- _Goal_:
Return the full listing exactly as it is written.

───── Information shown ─────

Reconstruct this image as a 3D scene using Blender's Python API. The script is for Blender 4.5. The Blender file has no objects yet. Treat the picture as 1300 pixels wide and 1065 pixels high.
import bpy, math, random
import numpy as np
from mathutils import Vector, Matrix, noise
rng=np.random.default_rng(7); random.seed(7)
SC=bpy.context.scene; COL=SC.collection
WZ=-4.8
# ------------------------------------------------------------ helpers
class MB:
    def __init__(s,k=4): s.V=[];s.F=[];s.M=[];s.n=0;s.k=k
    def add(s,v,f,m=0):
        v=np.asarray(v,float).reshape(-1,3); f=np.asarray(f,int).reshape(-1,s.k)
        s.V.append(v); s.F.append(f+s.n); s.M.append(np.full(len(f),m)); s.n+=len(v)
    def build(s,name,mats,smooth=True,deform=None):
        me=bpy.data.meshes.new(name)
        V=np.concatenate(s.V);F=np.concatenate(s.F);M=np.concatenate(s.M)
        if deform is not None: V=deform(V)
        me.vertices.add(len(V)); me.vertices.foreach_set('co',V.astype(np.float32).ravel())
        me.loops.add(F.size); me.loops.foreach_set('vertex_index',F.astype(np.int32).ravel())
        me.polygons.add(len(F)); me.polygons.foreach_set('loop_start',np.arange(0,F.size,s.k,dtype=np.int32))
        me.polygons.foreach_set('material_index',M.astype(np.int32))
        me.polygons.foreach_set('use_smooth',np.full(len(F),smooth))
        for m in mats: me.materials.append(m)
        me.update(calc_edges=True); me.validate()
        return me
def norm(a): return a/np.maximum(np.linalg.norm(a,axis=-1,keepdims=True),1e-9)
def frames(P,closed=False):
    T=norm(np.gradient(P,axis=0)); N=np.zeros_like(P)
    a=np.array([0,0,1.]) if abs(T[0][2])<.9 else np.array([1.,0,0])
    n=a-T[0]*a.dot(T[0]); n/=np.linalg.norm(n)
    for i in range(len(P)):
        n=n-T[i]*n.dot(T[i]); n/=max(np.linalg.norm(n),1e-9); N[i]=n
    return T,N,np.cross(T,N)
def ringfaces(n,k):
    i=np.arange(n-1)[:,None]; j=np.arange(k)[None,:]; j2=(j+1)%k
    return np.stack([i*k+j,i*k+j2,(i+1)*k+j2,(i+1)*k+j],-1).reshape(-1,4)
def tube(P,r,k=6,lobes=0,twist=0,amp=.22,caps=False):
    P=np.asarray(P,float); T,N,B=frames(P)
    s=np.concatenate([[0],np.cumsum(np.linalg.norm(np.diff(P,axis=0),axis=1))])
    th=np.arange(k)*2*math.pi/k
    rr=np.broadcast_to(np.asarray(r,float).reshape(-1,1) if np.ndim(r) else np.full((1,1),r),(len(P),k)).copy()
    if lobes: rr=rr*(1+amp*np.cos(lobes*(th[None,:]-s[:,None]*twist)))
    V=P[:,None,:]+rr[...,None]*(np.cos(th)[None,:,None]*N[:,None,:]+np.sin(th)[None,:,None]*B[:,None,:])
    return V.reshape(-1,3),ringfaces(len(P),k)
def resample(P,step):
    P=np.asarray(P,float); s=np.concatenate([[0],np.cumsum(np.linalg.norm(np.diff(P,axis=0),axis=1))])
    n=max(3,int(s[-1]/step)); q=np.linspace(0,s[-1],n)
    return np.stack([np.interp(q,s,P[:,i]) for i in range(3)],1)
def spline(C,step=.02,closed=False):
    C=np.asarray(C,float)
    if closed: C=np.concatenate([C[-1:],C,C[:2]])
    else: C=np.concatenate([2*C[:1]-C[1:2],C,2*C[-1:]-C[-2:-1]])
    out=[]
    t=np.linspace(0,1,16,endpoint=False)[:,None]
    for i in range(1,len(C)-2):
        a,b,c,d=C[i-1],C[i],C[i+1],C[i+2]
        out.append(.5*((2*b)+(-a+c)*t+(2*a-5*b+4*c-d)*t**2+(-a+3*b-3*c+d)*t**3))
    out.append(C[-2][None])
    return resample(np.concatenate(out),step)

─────

- _Result for this exercise_:
Reconstruct this image as a 3D scene using Blender's Python API. The script is for Blender 4.5. The Blender file has no objects yet. Treat the picture as 1300 pixels wide and 1065 pixels high.
import bpy, math, random
import numpy as np
from mathutils import Vector, Matrix, noise
rng=np.random.default_rng(7); random.seed(7)
SC=bpy.context.scene; COL=SC.collection
WZ=-4.8
# ------------------------------------------------------------ helpers
class MB:
    def __init__(s,k=4): s.V=[];s.F=[];s.M=[];s.n=0;s.k=k
    def add(s,v,f,m=0):
        v=np.asarray(v,float).reshape(-1,3); f=np.asarray(f,int).reshape(-1,s.k)
        s.V.append(v); s.F.append(f+s.n); s.M.append(np.full(len(f),m)); s.n+=len(v)
    def build(s,name,mats,smooth=True,deform=None):
        me=bpy.data.meshes.new(name)
        V=np.concatenate(s.V);F=np.concatenate(s.F);M=np.concatenate(s.M)
        if deform is not None: V=deform(V)
        me.vertices.add(len(V)); me.vertices.foreach_set('co',V.astype(np.float32).ravel())
        me.loops.add(F.size); me.loops.foreach_set('vertex_index',F.astype(np.int32).ravel())
        me.polygons.add(len(F)); me.polygons.foreach_set('loop_start',np.arange(0,F.size,s.k,dtype=np.int32))
        me.polygons.foreach_set('material_index',M.astype(np.int32))
        me.polygons.foreach_set('use_smooth',np.full(len(F),smooth))
        for m in mats: me.materials.append(m)
        me.update(calc_edges=True); me.validate()
        return me
def norm(a): return a/np.maximum(np.linalg.norm(a,axis=-1,keepdims=True),1e-9)
def frames(P,closed=False):
    T=norm(np.gradient(P,axis=0)); N=np.zeros_like(P)
    a=np.array([0,0,1.]) if abs(T[0][2])<.9 else np.array([1.,0,0])
    n=a-T[0]*a.dot(T[0]); n/=np.linalg.norm(n)
    for i in range(len(P)):
        n=n-T[i]*n.dot(T[i]); n/=max(np.linalg.norm(n),1e-9); N[i]=n
    return T,N,np.cross(T,N)
def ringfaces(n,k):
    i=np.arange(n-1)[:,None]; j=np.arange(k)[None,:]; j2=(j+1)%k
    return np.stack([i*k+j,i*k+j2,(i+1)*k+j2,(i+1)*k+j],-1).reshape(-1,4)
def tube(P,r,k=6,lobes=0,twist=0,amp=.22,caps=False):
    P=np.asarray(P,float); T,N,B=frames(P)
    s=np.concatenate([[0],np.cumsum(np.linalg.norm(np.diff(P,axis=0),axis=1))])
    th=np.arange(k)*2*math.pi/k
    rr=np.broadcast_to(np.asarray(r,float).reshape(-1,1) if np.ndim(r) else np.full((1,1),r),(len(P),k)).copy()
    if lobes: rr=rr*(1+amp*np.cos(lobes*(th[None,:]-s[:,None]*twist)))
    V=P[:,None,:]+rr[...,None]*(np.cos(th)[None,:,None]*N[:,None,:]+np.sin(th)[None,:,None]*B[:,None,:])
    return V.reshape(-1,3),ringfaces(len(P),k)
def resample(P,step):
    P=np.asarray(P,float); s=np.concatenate([[0],np.cumsum(np.linalg.norm(np.diff(P,axis=0),axis=1))])
    n=max(3,int(s[-1]/step)); q=np.linspace(0,s[-1],n)
    return np.stack([np.interp(q,s,P[:,i]) for i in range(3)],1)
def spline(C,step=.02,closed=False):
    C=np.asarray(C,float)
    if closed: C=np.concatenate([C[-1:],C,C[:2]])
    else: C=np.concatenate([2*C[:1]-C[1:2],C,2*C[-1:]-C[-2:-1]])
    out=[]
    t=np.linspace(0,1,16,endpoint=False)[:,None]
    for i in range(1,len(C)-2):
        a,b,c,d=C[i-1],C[i],C[i+1],C[i+2]
        out.append(.5*((2*b)+(-a+c)*t+(2*a-5*b+4*c-d)*t**2+(-a+3*b-3*c+d)*t**3))
    out.append(C[-2][None])
    return resample(np.concatenate(out),step)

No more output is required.